Recorded data:

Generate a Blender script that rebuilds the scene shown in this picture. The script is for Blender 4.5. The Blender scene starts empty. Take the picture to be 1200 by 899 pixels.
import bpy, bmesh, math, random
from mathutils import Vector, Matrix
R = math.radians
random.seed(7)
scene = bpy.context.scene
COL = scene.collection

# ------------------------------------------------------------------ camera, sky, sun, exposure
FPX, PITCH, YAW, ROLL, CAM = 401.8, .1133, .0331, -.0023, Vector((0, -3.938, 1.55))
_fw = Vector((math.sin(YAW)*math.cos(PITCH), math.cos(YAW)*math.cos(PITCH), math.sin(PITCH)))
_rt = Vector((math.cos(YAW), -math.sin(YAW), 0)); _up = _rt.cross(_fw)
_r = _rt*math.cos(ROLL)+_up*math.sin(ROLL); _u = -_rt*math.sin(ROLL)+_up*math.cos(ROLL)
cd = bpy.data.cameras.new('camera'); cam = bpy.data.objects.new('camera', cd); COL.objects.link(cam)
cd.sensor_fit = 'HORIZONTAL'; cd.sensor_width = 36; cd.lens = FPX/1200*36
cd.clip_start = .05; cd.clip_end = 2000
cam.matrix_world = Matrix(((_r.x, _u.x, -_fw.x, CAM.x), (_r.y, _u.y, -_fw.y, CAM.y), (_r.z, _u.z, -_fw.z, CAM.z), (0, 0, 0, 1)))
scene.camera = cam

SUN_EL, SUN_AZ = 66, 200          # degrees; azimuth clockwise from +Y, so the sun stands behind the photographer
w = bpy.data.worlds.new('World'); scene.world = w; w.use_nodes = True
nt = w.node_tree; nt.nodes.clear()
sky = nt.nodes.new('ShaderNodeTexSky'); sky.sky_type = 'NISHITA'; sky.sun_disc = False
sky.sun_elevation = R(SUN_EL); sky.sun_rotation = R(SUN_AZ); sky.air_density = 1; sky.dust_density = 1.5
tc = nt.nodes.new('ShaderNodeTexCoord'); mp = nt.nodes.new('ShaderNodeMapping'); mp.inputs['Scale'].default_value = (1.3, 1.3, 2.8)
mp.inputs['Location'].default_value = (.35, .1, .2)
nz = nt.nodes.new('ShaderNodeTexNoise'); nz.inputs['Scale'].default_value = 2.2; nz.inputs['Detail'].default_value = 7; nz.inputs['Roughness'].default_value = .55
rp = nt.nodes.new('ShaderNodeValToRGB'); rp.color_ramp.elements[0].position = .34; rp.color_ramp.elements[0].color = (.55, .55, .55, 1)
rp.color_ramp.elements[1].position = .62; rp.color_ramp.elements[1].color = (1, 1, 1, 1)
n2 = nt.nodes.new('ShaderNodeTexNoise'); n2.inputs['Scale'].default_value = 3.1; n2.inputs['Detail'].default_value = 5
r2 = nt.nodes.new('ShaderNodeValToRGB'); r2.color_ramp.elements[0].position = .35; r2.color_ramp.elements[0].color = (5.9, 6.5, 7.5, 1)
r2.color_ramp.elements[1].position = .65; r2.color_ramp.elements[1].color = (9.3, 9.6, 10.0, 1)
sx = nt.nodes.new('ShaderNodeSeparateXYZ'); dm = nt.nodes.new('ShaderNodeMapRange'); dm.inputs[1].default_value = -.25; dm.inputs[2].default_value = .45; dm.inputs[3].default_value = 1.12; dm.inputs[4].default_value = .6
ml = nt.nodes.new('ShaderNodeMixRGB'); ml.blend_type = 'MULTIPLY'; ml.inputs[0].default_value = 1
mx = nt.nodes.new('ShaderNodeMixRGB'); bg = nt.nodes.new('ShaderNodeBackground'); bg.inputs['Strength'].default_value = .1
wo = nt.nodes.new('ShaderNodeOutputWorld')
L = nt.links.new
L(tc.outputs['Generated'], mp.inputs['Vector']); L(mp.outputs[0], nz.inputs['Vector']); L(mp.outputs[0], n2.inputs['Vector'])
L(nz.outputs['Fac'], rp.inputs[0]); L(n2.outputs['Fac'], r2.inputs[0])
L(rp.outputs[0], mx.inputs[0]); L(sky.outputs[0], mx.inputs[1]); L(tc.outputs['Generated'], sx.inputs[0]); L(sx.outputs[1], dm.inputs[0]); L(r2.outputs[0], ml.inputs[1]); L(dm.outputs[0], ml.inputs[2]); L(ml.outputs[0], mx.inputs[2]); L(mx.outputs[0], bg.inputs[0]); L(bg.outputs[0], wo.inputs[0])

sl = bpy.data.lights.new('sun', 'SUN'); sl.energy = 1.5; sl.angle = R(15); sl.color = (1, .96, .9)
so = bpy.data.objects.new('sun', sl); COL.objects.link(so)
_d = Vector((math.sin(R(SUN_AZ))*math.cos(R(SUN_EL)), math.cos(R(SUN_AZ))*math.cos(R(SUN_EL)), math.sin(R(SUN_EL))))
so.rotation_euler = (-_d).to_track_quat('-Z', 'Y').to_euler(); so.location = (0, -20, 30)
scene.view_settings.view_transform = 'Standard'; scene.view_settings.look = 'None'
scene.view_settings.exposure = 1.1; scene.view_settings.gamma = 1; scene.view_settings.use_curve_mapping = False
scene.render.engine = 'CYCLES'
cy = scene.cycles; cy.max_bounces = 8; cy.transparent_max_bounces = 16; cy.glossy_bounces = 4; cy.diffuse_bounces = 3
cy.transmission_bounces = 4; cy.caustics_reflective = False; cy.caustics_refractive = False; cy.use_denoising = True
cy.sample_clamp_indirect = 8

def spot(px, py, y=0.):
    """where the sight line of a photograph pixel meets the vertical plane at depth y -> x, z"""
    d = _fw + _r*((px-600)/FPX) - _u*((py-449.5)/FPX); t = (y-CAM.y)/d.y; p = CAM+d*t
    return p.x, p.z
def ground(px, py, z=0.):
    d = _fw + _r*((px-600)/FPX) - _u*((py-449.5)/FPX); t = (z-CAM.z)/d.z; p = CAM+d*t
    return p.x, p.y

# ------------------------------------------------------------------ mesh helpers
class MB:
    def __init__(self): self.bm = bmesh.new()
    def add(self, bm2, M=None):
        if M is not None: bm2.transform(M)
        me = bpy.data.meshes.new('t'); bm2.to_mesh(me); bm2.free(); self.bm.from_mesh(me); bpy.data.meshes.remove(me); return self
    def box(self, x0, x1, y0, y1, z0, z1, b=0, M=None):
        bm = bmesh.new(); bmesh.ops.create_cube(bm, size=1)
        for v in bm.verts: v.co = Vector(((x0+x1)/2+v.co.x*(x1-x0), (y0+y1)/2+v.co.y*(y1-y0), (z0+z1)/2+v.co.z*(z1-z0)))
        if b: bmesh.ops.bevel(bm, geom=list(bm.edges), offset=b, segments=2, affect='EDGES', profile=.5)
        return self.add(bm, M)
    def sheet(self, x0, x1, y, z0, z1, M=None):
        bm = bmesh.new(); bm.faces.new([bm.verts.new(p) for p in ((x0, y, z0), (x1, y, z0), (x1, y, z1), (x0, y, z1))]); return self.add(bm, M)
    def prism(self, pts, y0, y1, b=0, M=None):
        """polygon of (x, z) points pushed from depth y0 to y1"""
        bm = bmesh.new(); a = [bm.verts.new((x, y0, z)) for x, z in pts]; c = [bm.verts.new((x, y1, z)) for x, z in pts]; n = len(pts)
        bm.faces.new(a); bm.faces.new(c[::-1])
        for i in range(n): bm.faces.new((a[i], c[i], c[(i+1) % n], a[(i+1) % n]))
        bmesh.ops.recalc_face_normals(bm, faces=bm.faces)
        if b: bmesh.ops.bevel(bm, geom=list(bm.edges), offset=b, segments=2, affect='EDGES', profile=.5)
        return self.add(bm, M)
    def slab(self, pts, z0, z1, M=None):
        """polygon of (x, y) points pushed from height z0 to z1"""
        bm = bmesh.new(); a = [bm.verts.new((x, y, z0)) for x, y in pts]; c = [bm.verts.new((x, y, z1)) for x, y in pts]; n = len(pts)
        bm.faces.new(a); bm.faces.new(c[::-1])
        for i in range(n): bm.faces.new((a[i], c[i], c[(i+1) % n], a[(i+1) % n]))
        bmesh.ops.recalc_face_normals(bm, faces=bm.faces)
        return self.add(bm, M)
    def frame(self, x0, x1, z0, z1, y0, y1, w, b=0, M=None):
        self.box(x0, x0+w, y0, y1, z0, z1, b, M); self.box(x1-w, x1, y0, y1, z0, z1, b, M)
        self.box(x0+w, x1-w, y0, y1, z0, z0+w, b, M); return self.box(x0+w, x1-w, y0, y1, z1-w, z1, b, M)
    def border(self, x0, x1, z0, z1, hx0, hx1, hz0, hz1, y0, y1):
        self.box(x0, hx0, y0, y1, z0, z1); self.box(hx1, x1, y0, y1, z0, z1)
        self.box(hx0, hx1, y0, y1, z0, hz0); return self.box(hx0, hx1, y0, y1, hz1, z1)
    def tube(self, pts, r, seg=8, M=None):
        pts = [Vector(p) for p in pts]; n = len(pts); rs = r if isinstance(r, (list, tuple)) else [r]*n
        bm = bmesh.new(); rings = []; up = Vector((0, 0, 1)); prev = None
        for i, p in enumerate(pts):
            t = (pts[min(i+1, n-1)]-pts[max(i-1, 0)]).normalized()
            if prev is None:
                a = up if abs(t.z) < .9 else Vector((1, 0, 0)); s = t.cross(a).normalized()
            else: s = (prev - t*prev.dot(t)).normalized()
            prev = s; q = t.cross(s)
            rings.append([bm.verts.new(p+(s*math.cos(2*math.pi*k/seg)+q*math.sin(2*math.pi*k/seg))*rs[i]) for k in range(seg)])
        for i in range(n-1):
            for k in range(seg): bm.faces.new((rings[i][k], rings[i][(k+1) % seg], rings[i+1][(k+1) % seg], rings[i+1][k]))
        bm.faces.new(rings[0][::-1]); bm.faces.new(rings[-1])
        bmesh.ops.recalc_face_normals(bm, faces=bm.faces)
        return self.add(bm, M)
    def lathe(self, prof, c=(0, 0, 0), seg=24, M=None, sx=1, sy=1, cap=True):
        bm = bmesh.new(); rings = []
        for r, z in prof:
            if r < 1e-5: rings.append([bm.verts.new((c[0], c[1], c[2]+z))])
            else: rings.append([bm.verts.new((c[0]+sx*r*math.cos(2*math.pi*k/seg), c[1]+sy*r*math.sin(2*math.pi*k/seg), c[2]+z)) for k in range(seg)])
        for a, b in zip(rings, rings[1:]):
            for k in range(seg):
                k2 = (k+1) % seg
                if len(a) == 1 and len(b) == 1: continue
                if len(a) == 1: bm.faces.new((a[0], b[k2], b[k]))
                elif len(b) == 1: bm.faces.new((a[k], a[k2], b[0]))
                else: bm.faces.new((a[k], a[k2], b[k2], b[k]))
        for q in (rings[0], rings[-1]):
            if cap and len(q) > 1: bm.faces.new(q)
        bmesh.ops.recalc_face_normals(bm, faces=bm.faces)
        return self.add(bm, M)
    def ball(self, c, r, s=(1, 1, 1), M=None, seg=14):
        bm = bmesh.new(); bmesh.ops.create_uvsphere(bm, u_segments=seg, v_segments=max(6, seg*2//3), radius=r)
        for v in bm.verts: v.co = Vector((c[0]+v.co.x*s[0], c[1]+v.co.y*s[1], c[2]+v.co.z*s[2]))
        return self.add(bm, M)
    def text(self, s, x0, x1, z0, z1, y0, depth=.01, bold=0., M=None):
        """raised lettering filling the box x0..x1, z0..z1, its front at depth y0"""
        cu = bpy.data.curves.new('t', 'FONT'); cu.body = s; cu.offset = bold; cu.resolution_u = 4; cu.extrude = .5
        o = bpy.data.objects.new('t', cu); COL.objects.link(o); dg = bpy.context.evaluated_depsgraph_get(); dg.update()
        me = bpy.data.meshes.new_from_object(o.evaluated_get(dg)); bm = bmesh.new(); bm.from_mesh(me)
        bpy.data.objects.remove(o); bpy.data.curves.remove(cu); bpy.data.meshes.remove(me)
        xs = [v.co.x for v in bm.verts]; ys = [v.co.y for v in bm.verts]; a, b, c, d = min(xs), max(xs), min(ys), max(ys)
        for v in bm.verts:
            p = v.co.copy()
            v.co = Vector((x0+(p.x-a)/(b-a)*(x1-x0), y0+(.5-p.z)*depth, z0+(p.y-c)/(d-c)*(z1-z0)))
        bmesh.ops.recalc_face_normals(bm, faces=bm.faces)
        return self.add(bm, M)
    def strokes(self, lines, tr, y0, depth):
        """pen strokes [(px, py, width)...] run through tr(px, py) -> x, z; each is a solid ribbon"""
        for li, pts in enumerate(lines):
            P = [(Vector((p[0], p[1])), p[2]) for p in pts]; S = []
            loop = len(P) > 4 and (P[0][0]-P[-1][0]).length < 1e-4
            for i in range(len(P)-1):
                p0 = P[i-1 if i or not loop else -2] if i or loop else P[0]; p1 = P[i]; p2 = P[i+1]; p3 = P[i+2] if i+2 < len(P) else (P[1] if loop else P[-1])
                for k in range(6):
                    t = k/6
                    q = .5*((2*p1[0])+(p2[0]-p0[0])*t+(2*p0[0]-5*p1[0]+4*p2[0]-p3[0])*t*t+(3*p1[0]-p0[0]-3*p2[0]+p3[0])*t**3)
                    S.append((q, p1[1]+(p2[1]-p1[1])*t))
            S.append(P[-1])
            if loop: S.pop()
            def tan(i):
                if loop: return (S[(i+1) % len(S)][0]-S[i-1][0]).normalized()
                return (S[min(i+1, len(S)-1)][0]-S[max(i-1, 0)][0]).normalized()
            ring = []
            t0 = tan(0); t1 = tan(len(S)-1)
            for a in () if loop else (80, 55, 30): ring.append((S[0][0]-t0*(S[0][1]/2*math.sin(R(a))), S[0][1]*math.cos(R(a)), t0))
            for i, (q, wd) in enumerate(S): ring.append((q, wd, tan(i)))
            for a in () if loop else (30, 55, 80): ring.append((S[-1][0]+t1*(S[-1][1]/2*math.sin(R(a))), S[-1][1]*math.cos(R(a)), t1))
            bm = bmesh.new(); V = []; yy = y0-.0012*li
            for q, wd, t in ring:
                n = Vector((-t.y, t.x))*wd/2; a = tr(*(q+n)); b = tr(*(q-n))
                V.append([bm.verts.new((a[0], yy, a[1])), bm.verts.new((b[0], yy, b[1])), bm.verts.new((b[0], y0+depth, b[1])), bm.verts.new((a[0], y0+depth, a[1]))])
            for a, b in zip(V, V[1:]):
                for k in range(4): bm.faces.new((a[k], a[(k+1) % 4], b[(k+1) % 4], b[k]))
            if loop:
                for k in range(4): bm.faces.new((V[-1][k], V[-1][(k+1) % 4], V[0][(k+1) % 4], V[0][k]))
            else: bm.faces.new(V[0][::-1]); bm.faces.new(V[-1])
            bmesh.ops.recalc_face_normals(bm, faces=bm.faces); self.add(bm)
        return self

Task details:
Print, please, the lines from the first line of the material through the line that contains "scene.camera = cam", exactly as written and with nothing added.

The output:
Generate a Blender script that rebuilds the scene shown in this picture. The script is for Blender 4.5. The Blender scene starts empty. Take the picture to be 1200 by 899 pixels.
import bpy, bmesh, math, random
from mathutils import Vector, Matrix
R = math.radians
random.seed(7)
scene = bpy.context.scene
COL = scene.collection

# ------------------------------------------------------------------ camera, sky, sun, exposure
FPX, PITCH, YAW, ROLL, CAM = 401.8, .1133, .0331, -.0023, Vector((0, -3.938, 1.55))
_fw = Vector((math.sin(YAW)*math.cos(PITCH), math.cos(YAW)*math.cos(PITCH), math.sin(PITCH)))
_rt = Vector((math.cos(YAW), -math.sin(YAW), 0)); _up = _rt.cross(_fw)
_r = _rt*math.cos(ROLL)+_up*math.sin(ROLL); _u = -_rt*math.sin(ROLL)+_up*math.cos(ROLL)
cd = bpy.data.cameras.new('camera'); cam = bpy.data.objects.new('camera', cd); COL.objects.link(cam)
cd.sensor_fit = 'HORIZONTAL'; cd.sensor_width = 36; cd.lens = FPX/1200*36
cd.clip_start = .05; cd.clip_end = 2000
cam.matrix_world = Matrix(((_r.x, _u.x, -_fw.x, CAM.x), (_r.y, _u.y, -_fw.y, CAM.y), (_r.z, _u.z, -_fw.z, CAM.z), (0, 0, 0, 1)))
scene.camera = cam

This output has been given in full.